Sometimes a book gets bumped to the top because of what I call research. If I'm writing a dark hero or a klutzy heroine, or my premise is time travel or military men in action, I'll read a book that has those elements to see how the writer handled certain things. Often this backfires on me because I see how well the writer handled certain things and get discouraged thinking I'll never be able to do it that good. Or I'll read something that I'd planned to do and discover that I'm not the Original Creator of This Idea and then don't want to look like a copycat.

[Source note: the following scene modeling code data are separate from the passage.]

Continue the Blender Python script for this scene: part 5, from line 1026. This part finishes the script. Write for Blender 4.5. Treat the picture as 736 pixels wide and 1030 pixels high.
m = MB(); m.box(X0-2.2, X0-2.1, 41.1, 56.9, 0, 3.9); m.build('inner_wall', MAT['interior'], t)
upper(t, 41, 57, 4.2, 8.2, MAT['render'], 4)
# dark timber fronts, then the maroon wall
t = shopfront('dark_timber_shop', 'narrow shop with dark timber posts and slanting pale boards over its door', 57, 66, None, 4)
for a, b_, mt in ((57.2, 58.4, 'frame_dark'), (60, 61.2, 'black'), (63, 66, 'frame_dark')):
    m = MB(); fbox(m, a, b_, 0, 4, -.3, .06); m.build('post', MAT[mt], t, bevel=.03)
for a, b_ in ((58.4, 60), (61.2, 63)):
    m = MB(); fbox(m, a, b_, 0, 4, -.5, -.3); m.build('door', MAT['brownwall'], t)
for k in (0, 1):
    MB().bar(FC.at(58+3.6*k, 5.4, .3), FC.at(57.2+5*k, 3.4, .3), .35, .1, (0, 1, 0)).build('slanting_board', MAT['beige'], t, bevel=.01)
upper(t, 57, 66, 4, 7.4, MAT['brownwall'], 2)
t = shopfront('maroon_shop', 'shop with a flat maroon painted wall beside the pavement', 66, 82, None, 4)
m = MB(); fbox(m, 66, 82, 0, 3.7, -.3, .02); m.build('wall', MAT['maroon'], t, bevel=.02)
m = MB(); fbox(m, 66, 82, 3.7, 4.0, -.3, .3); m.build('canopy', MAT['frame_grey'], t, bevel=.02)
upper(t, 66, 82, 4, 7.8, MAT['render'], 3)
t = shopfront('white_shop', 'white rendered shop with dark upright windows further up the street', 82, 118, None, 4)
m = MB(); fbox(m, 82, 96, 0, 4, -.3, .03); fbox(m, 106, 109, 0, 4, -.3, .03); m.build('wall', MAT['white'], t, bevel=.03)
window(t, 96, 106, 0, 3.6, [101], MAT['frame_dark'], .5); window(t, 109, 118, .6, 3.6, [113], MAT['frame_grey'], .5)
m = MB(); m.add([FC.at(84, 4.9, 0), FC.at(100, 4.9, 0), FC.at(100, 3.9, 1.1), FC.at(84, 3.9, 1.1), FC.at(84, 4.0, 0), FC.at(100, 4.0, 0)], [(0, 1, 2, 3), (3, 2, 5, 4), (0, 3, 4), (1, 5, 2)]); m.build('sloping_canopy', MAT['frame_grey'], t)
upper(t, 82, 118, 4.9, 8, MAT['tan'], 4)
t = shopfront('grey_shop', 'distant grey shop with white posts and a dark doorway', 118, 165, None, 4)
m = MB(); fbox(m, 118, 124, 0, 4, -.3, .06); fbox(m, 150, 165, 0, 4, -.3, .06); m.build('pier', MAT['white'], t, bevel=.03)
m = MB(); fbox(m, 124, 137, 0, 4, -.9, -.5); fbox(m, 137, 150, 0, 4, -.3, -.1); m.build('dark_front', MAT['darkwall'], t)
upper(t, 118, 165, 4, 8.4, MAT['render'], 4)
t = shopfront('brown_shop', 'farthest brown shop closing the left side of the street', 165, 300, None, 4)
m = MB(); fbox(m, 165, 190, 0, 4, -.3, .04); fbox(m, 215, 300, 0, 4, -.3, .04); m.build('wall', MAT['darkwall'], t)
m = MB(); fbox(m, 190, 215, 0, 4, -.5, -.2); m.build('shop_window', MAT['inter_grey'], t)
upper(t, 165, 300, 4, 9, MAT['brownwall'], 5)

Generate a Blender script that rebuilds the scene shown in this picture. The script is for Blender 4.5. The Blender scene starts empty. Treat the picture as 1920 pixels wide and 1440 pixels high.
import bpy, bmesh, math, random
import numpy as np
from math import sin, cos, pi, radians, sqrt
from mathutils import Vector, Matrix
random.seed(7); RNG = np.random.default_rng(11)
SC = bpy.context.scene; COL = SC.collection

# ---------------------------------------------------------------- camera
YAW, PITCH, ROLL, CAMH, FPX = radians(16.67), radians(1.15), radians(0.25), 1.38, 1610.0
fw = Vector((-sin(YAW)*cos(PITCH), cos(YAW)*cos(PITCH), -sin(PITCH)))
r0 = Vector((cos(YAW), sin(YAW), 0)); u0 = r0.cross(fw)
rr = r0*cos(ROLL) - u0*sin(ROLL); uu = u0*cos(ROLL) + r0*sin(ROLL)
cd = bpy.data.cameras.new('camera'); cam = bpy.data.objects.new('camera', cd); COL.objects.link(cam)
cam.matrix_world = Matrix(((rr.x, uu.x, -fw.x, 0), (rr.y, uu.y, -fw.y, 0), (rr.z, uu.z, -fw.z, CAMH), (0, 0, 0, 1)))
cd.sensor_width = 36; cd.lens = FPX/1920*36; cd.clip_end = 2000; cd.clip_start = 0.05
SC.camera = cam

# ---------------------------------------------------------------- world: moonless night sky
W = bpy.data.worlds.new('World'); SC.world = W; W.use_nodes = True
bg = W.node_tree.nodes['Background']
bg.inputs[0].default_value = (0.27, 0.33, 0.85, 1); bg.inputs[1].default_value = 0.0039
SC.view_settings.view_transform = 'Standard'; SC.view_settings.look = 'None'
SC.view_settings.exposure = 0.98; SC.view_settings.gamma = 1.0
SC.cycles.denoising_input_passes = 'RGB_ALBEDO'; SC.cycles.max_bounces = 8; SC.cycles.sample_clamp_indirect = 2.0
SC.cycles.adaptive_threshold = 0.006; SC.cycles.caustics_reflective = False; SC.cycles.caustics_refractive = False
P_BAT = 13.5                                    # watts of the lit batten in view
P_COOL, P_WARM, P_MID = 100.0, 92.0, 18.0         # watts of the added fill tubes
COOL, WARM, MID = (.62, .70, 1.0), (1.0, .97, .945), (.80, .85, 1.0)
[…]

In the end, maybe it's all about moods. I was in a Crusie mood a couple months ago, hurried through Bet Me, ambled through Crazy For You, and then kind of hit a wall half way through Welcome To Temptation. Don't know if I'd just over-Crusied, but WTT wasn't living up to all the wonderfulness I'd expected based on the raves and reviews and on the other two Crusies I'd just finished. It doesn't seem very fair to a writer to OD on her work, so I'm giving Crusie a rest for a while because I want to enjoy her stuff.

So, what about the rest of you? How and why do you establish a TBR stash? Do you read on a first in, first out basis? Are there books in your TBR that you suspect will never get read, in which case a good housecleaning is in order to make some more room (and ratchet up those credits at the USB)?

Whenever I thing about my TBR bookshelf, which is every time I walk past it on the way to my bedroom, so at least twice a day, I'm reminded of that old Twilight Zone episode called Time Enough At Last, about the man who loves to read but never has enough time. I won't spoil the story, but those who have a towering pile of TBRs like I do will be careful as to what you wish for. I know I am.